A fun exercise for you and your partner can be learning each other’s love languages. This can give you essential insights as to how your partner feels seen and valued by you — and vice versa. It’s a great way to explore new ways to show that you care about each other — especially when coupled with expressions of gratitude. Recognizing your significant other’s strengths in the bedroom will not only build their confidence, but will have a positive karmic effect on your sex life. Make it a habit to tell your partner how you appreciate them, and the positivity that they bring into your life — especially during stressful times in the relationship.

Self-Care

Partaking in a daily or weekly self-care routine will benefit you, both emotionally and mentally. Meditation has proven to decrease stress, anxiety, depression, and increase energy, focus, positive mood, and your overall state of wellbeing. Exercising will build body resilience, increase stamina, and sexual satisfaction. Incorporating slow movement — such as yin yoga — will help soothe your body and relax you for better sex. Journaling is a great tool to slow down, reflect on what’s been going on with you, and find clarity — or even find your creativity. Cooking and dancing are great activities that you can do for yourself or with your partner to help bring you two closer; shared experiences, where you both get to learn together and focus on each other, are amazing for relationship- and trust-building.
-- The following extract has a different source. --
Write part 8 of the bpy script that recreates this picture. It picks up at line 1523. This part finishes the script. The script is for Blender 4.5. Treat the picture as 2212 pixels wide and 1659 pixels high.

All in all, it is important to remember that you are not alone. Sex mindfulness starts with small steps, and finding the courage to speak up about your experiences will invite your partner to do the same. Ultimately, the key is to explore yourself and learn about your sexuality without fear, shame, and embarrassment — but it all starts with self-awareness and acceptance. Better sex is achievable — and fully in reach with the daily practice of mindfulness.